Fall 2021

It Takes a Team

Arizona football enters a new era this fall with head coach Jedd Fisch taking over in Tucson. Although Fisch did not have any direct ties to the program prior to his hiring, three of his staffers are former Arizona players who also happen to be all-time great Wildcats: Tedy Bruschi ’95, Ricky Hunley ’87 and Chuck Cecil ’88.

While Fisch has drummed up palpable excitement around the next chapter of Arizona football, he and his staff are tasked with turning around a team that’s shouldering a 12-game losing streak dating back to the 2019 season.

In this converstion, Sarah Kezele ’11 caught up with Chuck and Ricky.

Chuck Cecil and Ricky Hunley

How excited are you to be coaching at your alma mater?

Chuck: I coached in the NFL for a while, but I always wanted to come back to Arizona and pay it back. My life here was kind of a fairy tale. And so to be able to come back [after serving on Kevin Sumlin’s staff] and help is just fantastic for me.

Ricky: Oh, that’s an easy question. I wake up every morning at 4:30 and pinch myself. I can’t believe I’m here. Getting back to Arizona is a destination opportunity for me. It’s not a stepping stone job. This is it; I’m home. And I just love being around the players. Everything I know and everything that I’ve learned over the years, I can’t wait to share with them.

What drew you to join Jedd Fisch’s staff?

Chuck: He checks all the boxes. He is here early. He leaves late. Just trying to keep up with him is a daily thing, and I respect that immensely. I’m excited for the Wildcat Nation, because this is going to be special.

Ricky: He asked me. That’s all it takes [laughs]. Jedd Fisch is absolutely the right fit for what we need here right now. He is so innovative and so smart. He’s picked up so much from all those great coaches that he’s worked under. He will be one of the great young coaches that will be a future College Football Hall of Famer.

After a tough 2020 season, what should fans expect this fall?

Chuck: If nothing else, the team will play with energy and excitement. It’ll be something they can be proud of. The score is very simple, right? Who has the most points? But the product that you put on the field is also a reflection of who you are in the big picture and who you’re going to be moving forward. And I think we’re going to put a hard-working, disciplined team on the field.

Ricky: They should expect to see a fast-paced, high-energy, tough, hard-fighting team that will start the game like that and finish the game like that. We preach to the players: Give me everything you’ve got for three to five seconds at a time. If you can take care of the business in the first five seconds [of each play], we’re going to be in good shape.

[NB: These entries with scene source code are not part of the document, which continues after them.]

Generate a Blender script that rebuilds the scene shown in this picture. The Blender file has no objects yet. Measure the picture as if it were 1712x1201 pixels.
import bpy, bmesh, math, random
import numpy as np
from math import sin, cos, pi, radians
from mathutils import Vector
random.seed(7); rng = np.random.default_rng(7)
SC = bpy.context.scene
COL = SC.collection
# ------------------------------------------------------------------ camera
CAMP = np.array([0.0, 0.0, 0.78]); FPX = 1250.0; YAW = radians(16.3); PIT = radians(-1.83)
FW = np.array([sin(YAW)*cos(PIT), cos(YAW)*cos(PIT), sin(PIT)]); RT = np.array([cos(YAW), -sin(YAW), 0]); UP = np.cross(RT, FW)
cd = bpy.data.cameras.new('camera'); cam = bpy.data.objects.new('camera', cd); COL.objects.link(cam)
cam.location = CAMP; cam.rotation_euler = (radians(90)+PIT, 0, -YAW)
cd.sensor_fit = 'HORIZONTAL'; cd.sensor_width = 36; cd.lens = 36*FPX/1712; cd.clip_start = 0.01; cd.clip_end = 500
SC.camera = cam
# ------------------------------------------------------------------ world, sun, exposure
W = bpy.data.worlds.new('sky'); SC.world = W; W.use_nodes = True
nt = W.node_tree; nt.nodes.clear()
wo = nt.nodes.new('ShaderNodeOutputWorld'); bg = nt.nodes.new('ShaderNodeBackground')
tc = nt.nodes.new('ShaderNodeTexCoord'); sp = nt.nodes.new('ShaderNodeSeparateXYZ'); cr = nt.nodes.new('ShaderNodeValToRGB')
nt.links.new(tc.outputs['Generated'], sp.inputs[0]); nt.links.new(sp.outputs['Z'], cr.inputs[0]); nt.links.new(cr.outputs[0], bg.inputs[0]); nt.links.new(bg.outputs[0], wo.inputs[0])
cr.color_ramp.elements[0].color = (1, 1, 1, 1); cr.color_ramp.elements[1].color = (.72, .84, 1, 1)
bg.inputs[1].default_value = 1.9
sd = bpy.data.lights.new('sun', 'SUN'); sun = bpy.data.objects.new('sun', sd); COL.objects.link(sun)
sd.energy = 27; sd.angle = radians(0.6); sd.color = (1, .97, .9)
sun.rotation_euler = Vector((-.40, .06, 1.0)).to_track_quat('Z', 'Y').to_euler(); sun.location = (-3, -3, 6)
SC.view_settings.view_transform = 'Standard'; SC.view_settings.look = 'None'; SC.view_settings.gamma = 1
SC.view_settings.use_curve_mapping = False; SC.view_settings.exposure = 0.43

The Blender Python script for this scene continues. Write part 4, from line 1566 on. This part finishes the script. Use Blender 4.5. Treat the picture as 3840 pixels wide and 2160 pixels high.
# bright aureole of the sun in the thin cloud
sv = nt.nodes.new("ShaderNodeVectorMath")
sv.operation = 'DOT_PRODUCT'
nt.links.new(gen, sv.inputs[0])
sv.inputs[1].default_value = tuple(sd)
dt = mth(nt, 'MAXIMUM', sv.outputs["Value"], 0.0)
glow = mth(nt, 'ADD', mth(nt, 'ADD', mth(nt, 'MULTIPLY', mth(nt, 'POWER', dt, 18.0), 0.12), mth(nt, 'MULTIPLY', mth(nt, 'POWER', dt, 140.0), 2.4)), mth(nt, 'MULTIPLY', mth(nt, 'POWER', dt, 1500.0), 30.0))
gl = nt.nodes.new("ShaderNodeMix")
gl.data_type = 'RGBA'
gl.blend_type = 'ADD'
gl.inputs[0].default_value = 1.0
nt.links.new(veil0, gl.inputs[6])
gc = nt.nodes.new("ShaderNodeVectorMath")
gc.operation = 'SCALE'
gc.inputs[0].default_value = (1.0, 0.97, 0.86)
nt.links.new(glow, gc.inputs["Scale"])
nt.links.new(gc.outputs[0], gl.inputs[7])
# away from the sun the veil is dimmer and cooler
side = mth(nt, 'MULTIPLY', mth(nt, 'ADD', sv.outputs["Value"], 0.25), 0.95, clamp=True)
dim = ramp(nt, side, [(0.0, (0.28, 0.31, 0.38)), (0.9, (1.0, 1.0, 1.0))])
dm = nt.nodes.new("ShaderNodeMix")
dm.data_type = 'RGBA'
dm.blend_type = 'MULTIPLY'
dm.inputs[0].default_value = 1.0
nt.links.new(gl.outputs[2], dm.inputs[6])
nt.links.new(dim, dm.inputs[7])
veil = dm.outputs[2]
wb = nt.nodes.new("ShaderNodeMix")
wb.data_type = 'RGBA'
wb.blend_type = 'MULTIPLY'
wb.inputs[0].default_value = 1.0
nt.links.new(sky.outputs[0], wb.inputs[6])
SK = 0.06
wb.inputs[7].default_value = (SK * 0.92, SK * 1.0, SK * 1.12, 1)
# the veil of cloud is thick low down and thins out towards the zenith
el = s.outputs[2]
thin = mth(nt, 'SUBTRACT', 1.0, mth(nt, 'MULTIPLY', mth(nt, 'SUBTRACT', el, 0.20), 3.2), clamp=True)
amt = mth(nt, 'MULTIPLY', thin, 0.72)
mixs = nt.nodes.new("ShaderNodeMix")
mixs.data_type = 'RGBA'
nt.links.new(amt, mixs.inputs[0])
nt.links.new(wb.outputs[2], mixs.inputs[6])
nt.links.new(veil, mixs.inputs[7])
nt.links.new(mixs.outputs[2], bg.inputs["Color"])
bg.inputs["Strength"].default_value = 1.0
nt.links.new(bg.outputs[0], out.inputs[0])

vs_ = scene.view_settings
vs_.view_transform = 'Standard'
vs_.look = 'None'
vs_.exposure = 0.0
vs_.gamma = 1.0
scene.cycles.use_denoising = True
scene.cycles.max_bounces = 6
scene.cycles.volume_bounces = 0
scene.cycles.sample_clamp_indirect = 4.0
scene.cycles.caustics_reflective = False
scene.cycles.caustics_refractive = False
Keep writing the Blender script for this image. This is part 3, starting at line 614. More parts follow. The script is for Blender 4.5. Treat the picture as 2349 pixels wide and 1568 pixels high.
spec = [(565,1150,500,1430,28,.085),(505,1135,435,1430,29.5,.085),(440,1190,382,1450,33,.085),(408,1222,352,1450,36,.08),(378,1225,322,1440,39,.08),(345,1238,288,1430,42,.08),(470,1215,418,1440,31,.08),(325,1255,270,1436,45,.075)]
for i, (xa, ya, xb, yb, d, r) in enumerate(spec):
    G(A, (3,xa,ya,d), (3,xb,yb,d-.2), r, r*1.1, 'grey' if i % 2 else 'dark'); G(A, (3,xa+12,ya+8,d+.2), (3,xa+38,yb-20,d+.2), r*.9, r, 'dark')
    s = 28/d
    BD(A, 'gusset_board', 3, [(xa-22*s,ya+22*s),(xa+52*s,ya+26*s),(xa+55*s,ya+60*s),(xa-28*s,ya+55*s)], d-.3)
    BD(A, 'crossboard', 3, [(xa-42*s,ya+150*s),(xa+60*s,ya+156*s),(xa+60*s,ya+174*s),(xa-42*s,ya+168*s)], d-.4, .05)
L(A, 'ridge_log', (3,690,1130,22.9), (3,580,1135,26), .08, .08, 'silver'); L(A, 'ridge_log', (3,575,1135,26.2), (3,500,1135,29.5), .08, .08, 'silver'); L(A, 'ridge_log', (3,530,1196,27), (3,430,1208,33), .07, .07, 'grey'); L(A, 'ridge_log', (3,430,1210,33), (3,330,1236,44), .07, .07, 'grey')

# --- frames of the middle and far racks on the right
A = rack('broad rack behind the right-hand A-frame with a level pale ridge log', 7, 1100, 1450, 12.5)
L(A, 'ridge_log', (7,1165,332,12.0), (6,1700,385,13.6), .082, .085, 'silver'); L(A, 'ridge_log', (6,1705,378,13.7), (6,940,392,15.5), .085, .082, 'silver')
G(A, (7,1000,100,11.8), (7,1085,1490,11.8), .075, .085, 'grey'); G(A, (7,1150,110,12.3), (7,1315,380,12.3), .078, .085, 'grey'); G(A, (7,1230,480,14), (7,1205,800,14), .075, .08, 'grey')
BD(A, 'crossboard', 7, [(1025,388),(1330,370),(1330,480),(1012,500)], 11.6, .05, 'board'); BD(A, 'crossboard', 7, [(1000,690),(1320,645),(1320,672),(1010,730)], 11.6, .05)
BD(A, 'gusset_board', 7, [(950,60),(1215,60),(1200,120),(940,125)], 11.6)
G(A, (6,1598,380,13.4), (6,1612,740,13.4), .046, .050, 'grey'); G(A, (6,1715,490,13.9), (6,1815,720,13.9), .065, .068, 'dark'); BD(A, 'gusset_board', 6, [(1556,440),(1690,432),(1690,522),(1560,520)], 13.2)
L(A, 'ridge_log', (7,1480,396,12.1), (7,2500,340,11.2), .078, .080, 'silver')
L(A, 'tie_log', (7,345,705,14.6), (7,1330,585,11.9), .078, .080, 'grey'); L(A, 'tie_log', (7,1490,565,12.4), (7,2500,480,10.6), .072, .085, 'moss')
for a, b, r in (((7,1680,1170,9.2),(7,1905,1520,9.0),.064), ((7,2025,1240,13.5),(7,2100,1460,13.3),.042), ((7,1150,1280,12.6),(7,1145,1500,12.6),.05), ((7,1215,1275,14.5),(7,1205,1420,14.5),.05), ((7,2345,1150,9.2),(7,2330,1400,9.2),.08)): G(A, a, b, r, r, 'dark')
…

What is your fondest memory as a player here?

Chuck: The 1986 Territorial Cup in Tucson between No. 4 ASU and No. 14 Arizona [in which he intercepted ASU for a 106-yard return to seal a 34-17 win for the Wildcats]. The student section nearly tore the stadium down — I thought it was coming down. People always remind me of that play and, obviously, it’s special. There’s no way around that. But the thing that I remember even more in that game was knocking their running back out of the game, who was a really good player for them. ASU would have been undefeated that year. That was their only loss, when we beat them. It was a big deal.

Ricky: I think we were considered giant-killers. We always rose to the occasion when we played big-time competition. We played UCLA when they were ranked No. 2 in the country [in 1980], and we beat them. We went to the Coliseum and beat the [USC] Trojans when they were No. 1 in the country [in 1981]. Then traveling back to Notre Dame and beating them [in 1982]. So those things stick out the most, because those are big, big victories. And no one expected us to even be, you know, on the same field with those teams.

Is there a player on this year’s roster that reminds you of you during your playing days?

Chuck: Well, there’s nobody that’s 140 pounds on the roster [laughs]. They don’t let the little runts on the team anymore. Jaydin Young, he’s a walk-on. I was a walk-on, too, so I respect that journey. Putting in all the work without being a scholarship guy, I can respect and appreciate that.

Ricky: I think there’s a combination of a few kids that have some of those traits, but they probably have a little better skill set with some things. Look at Kenny Hebert. He’s the same linebacker — but he’s taller, he’s faster and he’s a lot smarter. He’s going to be a special football player for us. Anthony Pandy: He can do a lot of good things, and you will always find him around the football. He makes special things happen. And then I really like this new kid we brought in, Jerry Roberts. He’s a physical, downhill player and he doesn’t lack any confidence at all. So, take those three guys and you can probably get a good version of Ricky back in the day.